Why shoppers are the new executives for fashion retailers

Fashion retailers are slowly accepting the idea that they are no longer in control of the fashion cycle.

With trends now being dictated by the short attention spans of social media, Melbourne Spring Fashion Week has teamed up with IBM to help traditional retailers take back control.

Melbourne Spring Fashion Week’s Lucan Creamer said data analytics would help retailers track customer sentiment, foot traffic, and what’s popular in real-time. “The bigger picture is to help lead retailers in developing experience-focused retail.” Mr Creamer said. “As we know from industry benchmarking, the bricks-and-mortar stores’ advantage over online retail is that they can leverage the physical assets through events.”

IBM first floated the idea in June, teaming with Vivid Sydney to collect visitor data, which can be used for planning next year’s event.

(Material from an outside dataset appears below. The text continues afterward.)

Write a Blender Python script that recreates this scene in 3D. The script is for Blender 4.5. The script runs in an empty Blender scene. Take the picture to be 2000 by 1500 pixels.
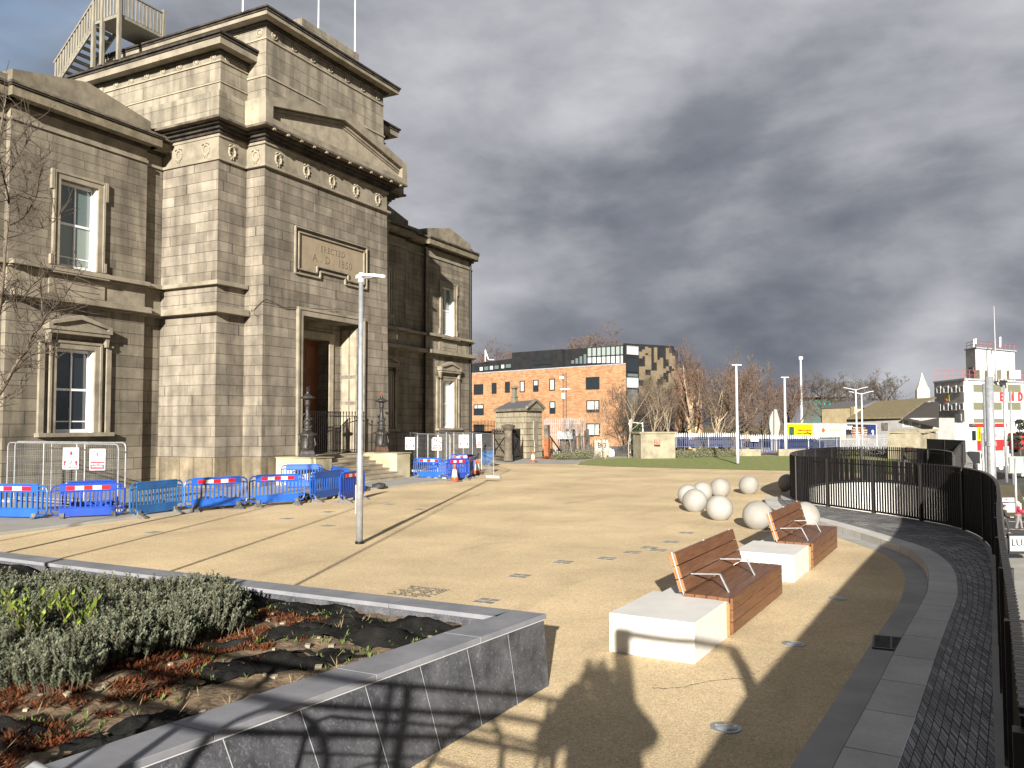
import bpy, bmesh, math, random
from mathutils import Vector, Matrix, noise
from mathutils.geometry import tessellate_polygon
random.seed(7)
R = math.radians
scene = bpy.context.scene
COL = scene.collection
# ------------------------------------------------------------------ camera, sky, sun, exposure
CAM_H = 2.5
PITCH = math.atan(76.5/1600); ROLL = R(-0.14); YAW = R(27.05)
f0 = Vector((-math.sin(YAW), math.cos(YAW), 0)); r0 = Vector((math.cos(YAW), math.sin(YAW), 0)); u0 = Vector((0, 0, 1))
cf = f0*math.cos(PITCH)+u0*math.sin(PITCH); cu = -f0*math.sin(PITCH)+u0*math.cos(PITCH)
cr = r0*math.cos(ROLL)+cu*math.sin(ROLL); cu2 = cu*math.cos(ROLL)-r0*math.sin(ROLL)
CP = Vector((0, 0, CAM_H))
cam = bpy.data.cameras.new("camera"); camo = bpy.data.objects.new("camera", cam); COL.objects.link(camo)
cam.sensor_width = 36; cam.lens = 28.8; cam.clip_end = 4000; cam.clip_start = 0.05
M = Matrix((cr, cu2, -cf)).transposed().to_4x4(); M.translation = CP
camo.matrix_world = M
scene.camera = camo

def ray(x, y): return cf + cr*((x-1000)/1600) - cu2*((y-750)/1600)
def at(x, y, X=None, Y=None, z=None, d=None):
    v = ray(x, y)
    if X is not None: t = X/v.x
    elif Y is not None: t = Y/v.y
    elif z is not None: t = (z-CAM_H)/v.z
    else: t = d
    return CP + v*t

SUN_AZ = 20.6; SUN_EL = 16.5
sd = Vector((-math.sin(R(SUN_AZ))*math.cos(R(SUN_EL)), math.cos(R(SUN_AZ))*math.cos(R(SUN_EL)), -math.sin(R(SUN_EL))))
sl = bpy.data.lights.new("sun", 'SUN'); slo = bpy.data.objects.new("sun", sl); COL.objects.link(slo)
sl.energy = 5.0; sl.angle = R(0.55); sl.color = (1.0, 0.95, 0.875)
slo.rotation_euler = sd.to_track_quat('-Z', 'Y').to_euler(); slo.location = (20, -40, 30)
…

IBM partner Brock Douglas said consumers were becoming more open to the idea of having their data collected.

“Australians have doubled in their willingness to share their location in the past two years.”

He said shoppers had, in effect, joined the executive suite, and were driving fashion strategy and the ­product selection.

The new, reactive world could pay off in the long run, Mr Douglas said.

Unorthodox tactics

 

“Historically, the retailer will be buying fashion today for next winter. They were projecting and predicting ahead and telling us what its going to be,” he said.

“As a retailer, I can change my supply chain. The best of breed have a three-week supply chain, but a season only works for 12 weeks.

“If I predict the wrong fashion, I’m out of business for the season,” he said.

He said similar to the idea that when it rained, a retailer would put umbrellas to the front of the store, what X was trending on social media could be translated to some clever merchandising.

Mr Creamer said interest from ­consumers in fashion weeks remained strong.

But the event was turning to some unorthodox tactics, such as ­offering once VIP-only catwalk-side seats for sale to punters, and free yoga sessions to draw in crowds.

Gimmicks are working

If the fortunes of once-revered shopping strips such as Chapel Street and Sydney’s Oxford Street are anything to go by, the gimmicks are working.

Launches such as Emporium Melbourne, also a MSFW partner, were also helping to draw punters away from the shopping centres and back into the city.

Online consumer psychologist at the University of Melbourne, Dr Brent Coker, said “in-bound marketing”, where a consumer connected with the brand and not the other way around, drove the success of the most powerful omni-channel retailers.

“By interacting with a brand on social media, there’s more of a personal relationship. If if you’re walking past a shop on the high street, you’re not interacting with that brand, you’re just seeing what it has on offer,” he said.